J.R. Thornton, Lucien
(Harper Perennial)
Lucien is a vicious sendoff of class hierarchy, art world snobbery, and academic exclusivity, centered around a naive, struggling artist roped into his wealthy classmate’s scheme to copy masterpieces, then sell them as the real thing. The book is already earning comparisons to Highsmith’s work, and for good reason: Thornton delights in skewering society’s upper echelons and has an enjoyably warped sense of characterization.

Georgia McVeigh, Sorry For Your Loss
(Dutton)
The most fucked up support group since Fight Club! McVeigh’s twisty thriller follows two damaged souls who meet in a bereavement and cautiously form a new romance. Both are not who they seem, and both pose more threat to the other than either could have imagined. Sorry For Your Loss feels like the platonic ideal of psychological suspense: you can’t get truer to the spirit of the genre than this book.

Lai Sanders, The Plans I Have for You
(Simon & Schuster)
After a humiliating encounter on the subway results in public cancellation, Shelley Hu retreats to Florida, stuck working the desk same motels as her mother once cleaned, and fuming over the injustice. A path out of her dilemma comes from an unexpected source: a woman with a young family claims to recognize Shelley while checking into the hotel, and offers her the chance of a lifetime: change her name, change her appearance, insinuate herself into the lives of those responsible for her humiliation, and destroy them. The Plans I Have for You functions perfectly as both classic tale of revenge and haunting meditation on modernity.

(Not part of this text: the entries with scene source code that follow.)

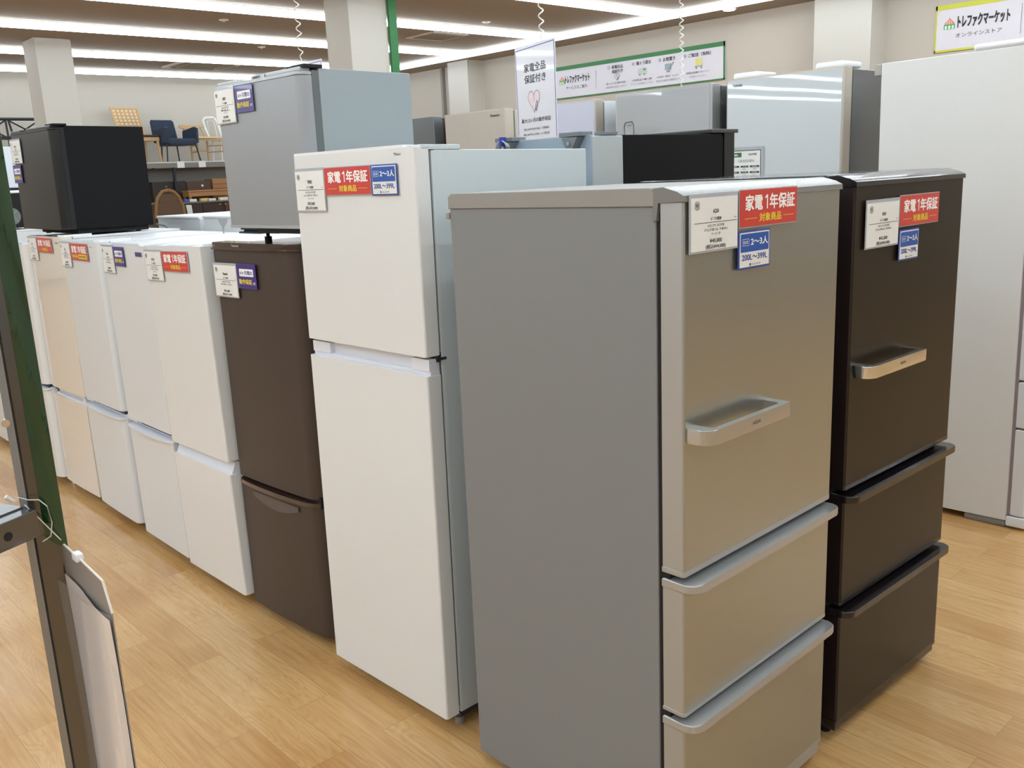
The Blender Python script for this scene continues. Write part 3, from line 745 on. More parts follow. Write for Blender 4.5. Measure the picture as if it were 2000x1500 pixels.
def blue_card(key, u, z, W, Hh, label, dz=-.0045):
    t = cardthing(key, 'capacity_card', label, 'capacity sign', u, z, 'blue and white capacity cards', dz)
    sleeve(t, W, Hh, mat('blue_edge', (44, 74, 158), .3, coat=.3))
    bm = bmesh.new(); rbox(bm, .005, W - .004, -.0014, -.0004, -Hh + .004, -.0035, r=.0002); obj('paper', bm, M_card, t)
    bm = bmesh.new(); y = -.0019; kx, kz = W / .116, Hh / .077
    rrect(bm, .007 * kx, W - .007 * kx, -.0425 * kz, -.006 * kz, .002, y, 0)
    line(bm, [(.013 * kx, -.0295 * kz), (.013 * kx, -.0165 * kz), (.036 * kx, -.0165 * kz), (.036 * kx, -.0295 * kz), (.013 * kx, -.0295 * kz)], .0007, y - .0004, 1)
    put_text(bm, '目安', .0245 * kx, -.023 * kz, .017 * kx, .007 * kz, y - .0004, 1)
    put_text(bm, '2〜3人', .074 * kx, -.0225 * kz, .062 * kx, .0155 * kz, y - .0004, 1, .02)
    put_text(bm, '200L〜399L', W * .5, -.0535 * kz, .092 * kx, .0115 * kz, y, 2, .02)
    put_text(bm, 'トレファク', W * .55, -.0685 * kz, .030 * kx, .0042 * kz, y, 3, .03)
    put_text(bm, '特', W * .36, -.0685 * kz, .006 * kx, .0055 * kz, y, 3, .03)
    flatobj('lettering', bm, [M_blue, M_wink, M_blueink, M_ink], t)
    return t
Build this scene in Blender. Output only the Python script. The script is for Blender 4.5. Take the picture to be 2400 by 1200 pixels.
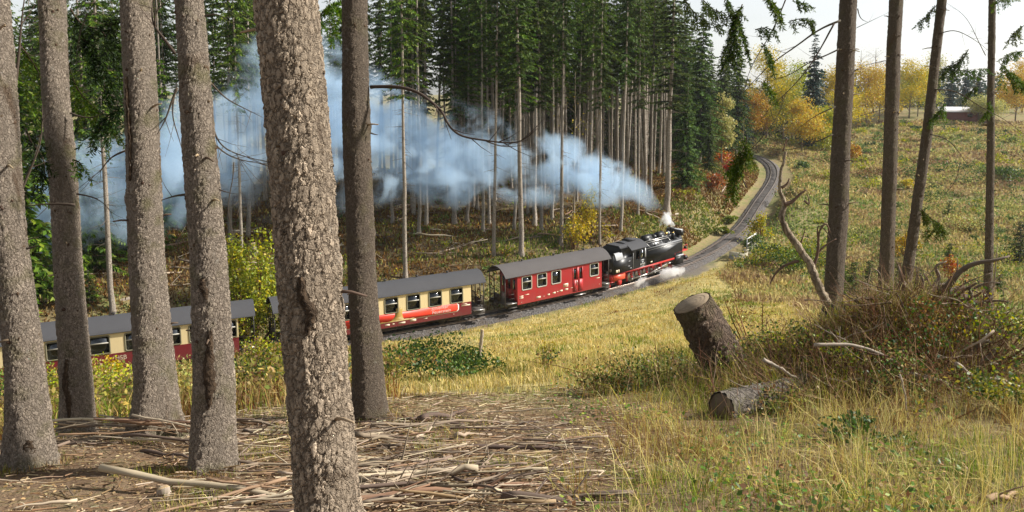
import bpy, math, random
import numpy as np
from mathutils import Vector, Matrix, Euler

for _o in list(bpy.data.objects):
    bpy.data.objects.remove(_o)
SC = bpy.context.scene
COL = SC.collection
rng = np.random.default_rng(11)
RD = random.Random(5)

# ---------------------------------------------------------------- camera
cam = bpy.data.objects.new('camera', bpy.data.cameras.new('camera'))
COL.objects.link(cam)
SC.camera = cam
cam.data.sensor_width = 36.0
cam.data.lens = 27.0                       # 1800 px focal length on a 2400 px wide picture
cam.data.shift_y = -200 / 2400             # the picture is cropped from the lower part of a 3:2 frame
cam.data.clip_start = 0.05
cam.data.clip_end = 4000
cam.location = (0, 0, 0)
cam.rotation_euler = (math.radians(90) - math.atan(190 / 1800), 0, 0)

# ---------------------------------------------------------------- sky and sun (thin bright overcast, low autumn sun from the right)
SUN_ELEV, SUN_AZ = math.radians(35), math.radians(83)     # azimuth clockwise from the view direction (+Y)
world = bpy.data.worlds.new('World')
SC.world = world
world.use_nodes = True
_nt = world.node_tree
_nt.nodes.clear()
_sky = _nt.nodes.new('ShaderNodeTexSky')
_sky.sky_type = 'NISHITA'
_sky.sun_disc = False
_sky.sun_elevation = SUN_ELEV
_sky.sun_rotation = SUN_AZ
_sky.air_density = 1.0
_sky.dust_density = 1.0
_sky.ozone_density = 1.0
_hs = _nt.nodes.new('ShaderNodeHueSaturation')
_hs.inputs['Saturation'].default_value = 0.25
_bg = _nt.nodes.new('ShaderNodeBackground')
_bg.inputs['Strength'].default_value = 0.10
_wo = _nt.nodes.new('ShaderNodeOutputWorld')
_nt.links.new(_sky.outputs[0], _hs.inputs['Color'])
_nt.links.new(_hs.outputs[0], _bg.inputs['Color'])
_nt.links.new(_bg.outputs[0], _wo.inputs['Surface'])
sun = bpy.data.objects.new('sun', bpy.data.lights.new('sun', 'SUN'))
COL.objects.link(sun)
sun.data.energy = 5.0
sun.data.angle = math.radians(2.0)
sun.data.color = (1.0, 0.955, 0.88)
_sd = Vector((math.sin(SUN_AZ) * math.cos(SUN_ELEV), math.cos(SUN_AZ) * math.cos(SUN_ELEV), math.sin(SUN_ELEV)))
sun.rotation_euler = _sd.to_track_quat('Z', 'Y').to_euler()
sun.location = (60, -20, 60)

SC.view_settings.view_transform = 'Standard'
SC.view_settings.look = 'None'
SC.view_settings.gamma = 1.0
SC.view_settings.exposure = 0.74
SC.render.engine = 'CYCLES'
SC.cycles.use_denoising = True
SC.cycles.max_bounces = 8
SC.cycles.diffuse_bounces = 3
SC.cycles.glossy_bounces = 2
SC.cycles.transmission_bounces = 4
SC.cycles.transparent_max_bounces = 12
SC.cycles.volume_bounces = 6
SC.cycles.caustics_reflective = False
SC.cycles.caustics_refractive = False
# ---------------------------------------------------------------- geometry of the place
F_PX, CX, CY = 1800.0, 1200.0, 400.0          # lens of the photograph, used to survey points of the place
PITCH = math.atan(190 / 1800)

def at(px, py, d):
    """a surveyed point: image position and distance along the optical axis -> world"""
    x = (px - CX) / F_PX * d
    v = (CY - py) / F_PX * d
    return np.array([x, d * math.cos(PITCH) + v * math.sin(PITCH), v * math.cos(PITCH) - d * math.sin(PITCH)])

def px_of(p):
    c, s = math.cos(PITCH), math.sin(PITCH)
    d = p[1] * c - p[2] * s
    v = p[1] * s + p[2] * c
    return CX + F_PX * p[0] / d, CY - F_PX * v / d, d

# --- railway centre line (rail-top height), natural cubic spline through surveyed points
_tr = np.array([(-95, 20, -19.1), (-60, 33.5, -18.6), (-42, 40.9, -18.35), (-30.5, 45.8, -18.17), (-18.2, 51.1, -18.02), (-9, 55.6, -17.87), (-2.5, 59.2, -17.7),
                (4, 63.3, -17.55), (10, 67.9, -17.38), (14.6, 72.0, -17.2), (18.2, 76.2, -17.05), (22.5, 82.8, -17.0),
                (28.6, 94.3, -16.9), (34.7, 107.9, -16.2), (40.5, 120, -15.1), (45.7, 133, -14.4), (49.2, 146, -13.8),
                (50.0, 155, -13.4), (47, 166, -13.0), (40, 177, -12.7), (28, 187, -12.4), (10, 193, -12.2)], float)

def _spline(P, n):
    t = np.concatenate([[0], np.cumsum(np.linalg.norm(np.diff(P, axis=0), axis=1))])
    N = len(t); h = np.diff(t)
    A = np.zeros((N, N)); B = np.zeros((N, P.shape[1]))
    A[0, 0] = A[-1, -1] = 1
    for i in range(1, N - 1):
        A[i, i - 1] = h[i - 1]; A[i, i] = 2 * (h[i - 1] + h[i]); A[i, i + 1] = h[i]
        B[i] = 6 * ((P[i + 1] - P[i]) / h[i] - (P[i] - P[i - 1]) / h[i - 1])
    M = np.linalg.solve(A, B)
    s = np.linspace(0, t[-1], n)
    k = np.clip(np.searchsorted(t, s) - 1, 0, N - 2)
    a = (t[k + 1] - s)[:, None]; b = (s - t[k])[:, None]; hk = h[k][:, None]
    return M[k] * a**3 / (6 * hk) + M[k + 1] * b**3 / (6 * hk) + (P[k] / hk - M[k] * hk / 6) * a + (P[k + 1] / hk - M[k + 1] * hk / 6) * b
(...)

Avery Curran, Spoiled Milk
(Doubleday)
Boarding school mysteries will never stop sending me, and Spoiled Milk nails the genre with its Picnic at Hanging Rock vibes and cool girl sensibility. After a student’s shocking plunge from a high bannister, the upper class cohort bands together for a seance, only to awaken the repressed desires of a century of schoolgirls. Eerie, atmospheric, and lyrically driven, Spoiled Milk may be the most intriguing gothic of the year.

Tana French, The Keeper
(Viking)
Tana French is back!! And so is Retired Chicago detective-turned-Irish-transplant Cal Hooper, who is investigating the death of a young woman engaged to the son of a county bigwig. But in doing so, he finds himself unearthing feuds, old grudges, and more local politics than he could have ever imagined. As usual, French has conjured a pulsing, thoroughly atmospheric thriller with endless heart. –Olivia Rutigliano

T. Kira Madden, Whidbey
(Mariner)
At the start of Whidbey, T. Kira Madden’s heroine is headed to a remote location to work on her novel and hide from the world. On a boat, she meets a stranger, one who makes her an offer she can’t refuse: he will find the man who once hurt her as a child, and kill him. As the narrator reads, writes, and rages, another victim of the same pedophile publishes a memoir, one full of blatant exploitation of the narrator’s experience. When the man who harmed both women is found murdered, suspicion does not fall evenly, and the case threatens to send the central characters into a spiral with no return. Beautiful, haunting, and full of fury, Whidbey is essential reading for literary and genre fans alike.